Background on Indian government regulations affecting card payments

Changes to regulations from the Reserve Bank of India (RBI) affect your ability to accept payments seamlessly from India-issued cards. More friction was introduced to payment flows, and this required card networks and issuing banks to overhaul their existing systems and infrastructure. While the industry has been adapting to these changes, some types of payments, such as recurring payments, will permanently see higher rates of payment failures moving forward due to additional authorisation requirements.

The best solution for Stripe users is to follow our Impact assessment guide and prepare for these changes if necessary.

E-mandates for recurring payments

A holder of an India-issued card needs to authorise merchants to deduct recurring charges through an e-mandate captured by the issuing bank. The cardholder should also be notified by the card issuer at least 24 hours before any charge is processed. Where the recurring charge is greater than INR 15,000 (~US$190), the cardholder needs to authorise each additional payment individually. Cardholders can also easily revoke an e-mandate and choose to stop recurring payments to a business at any time through their bank.

These changes are about giving more control to cardholders, but also introduce significant friction to recurring payment flows, which will result in more recurring payments being declined by issuing banks.

What should you do?

Using Stripe's Billing solutions to comply with the recurring payments regulation is the best way to prepare your business for these changes. Read our documentation on how to accept recurring payments from India-issued cards.

Tokenisation for card transactions

Only card issuers and card networks are permitted to store the card data of an India-issued card for transactions processed through payment service providers licensed by the RBI. The RBI requires payment aggregators (such as Stripe India) to use network tokens for payment processing instead of the actual credit/debit card number.

These regulations mainly affect businesses based in India. Card networks have launched card-on-file (CoF) tokenisation services to comply with these requirements.

Stripe has launched a solution to use network tokens for card payments from India-issued cards.

What should you do?

If you are a Stripe user based in India, you should:

  1. Stop storing both credit and debit card data of India-issued cards on your own servers.
  2. Obtain consent from your customers to store and use network tokens for India-issued cards – you may need to update your Terms of Service with your customers to capture this consent.

In terms of obtaining consent from your customers, if you don't want to build your own consent flow, Stripe is launching Stripe Managed Tokenisation Consent to automatically collect consent on behalf of your customers. Please see our Guide for Indian government regulations on network tokenisation for more details.

Use Stripe as your card vault – through our compliant solution, which we have created together with the card networks, we tokenise cards and use these tokens for payment processing. We cover both one-off payments using saved card information as well as recurring payments.

As we're testing and scaling our solution with the card networks, we will migrate the card data that you need us to store, for both existing cards and new cards, to appropriate network tokens.

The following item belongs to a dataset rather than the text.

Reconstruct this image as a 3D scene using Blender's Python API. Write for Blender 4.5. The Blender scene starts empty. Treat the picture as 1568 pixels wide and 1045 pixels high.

We do not currently offer the ability for you to request network tokens from Stripe and get them passed back for storage on your servers – also known as tokenisation as a service.

Contact us if you have any questions related to tokenisation.

Data localisation

The RBI has stated that payment data for transactions processed through Indian payment service providers or intermediaries shall only be stored on databases and servers located within India. This applies to all card and non-card transactions processed by Indian service providers and intermediaries, including all domestic transactions (i.e. both the business and cardholder are in India) as well as payments from foreign buyers to businesses in India.

Payment data includes: customer data (e.g. name, mobile number, email address), payment-sensitive data (e.g. customer and beneficiary account details), payment credentials (e.g. OTP, PIN, passwords) and transaction data (e.g. timestamp, amount).

Stripe is compliant with the RBI guidelines on data localisation (also known as payment data storage guidelines).

What should you do?

If you are currently storing payment data relating to your India transactions on servers that are not based in India, we recommend that you seek advice to determine whether you need to purge this data to comply with the payment data storage guidelines.

You should also seek clarification from any third-party payments/billing/financial services provider that you use about the status of their compliance with the RBI guidelines. They should not be storing payment data outside India. If they are storing this data outside India, you should stop passing payment data on to them.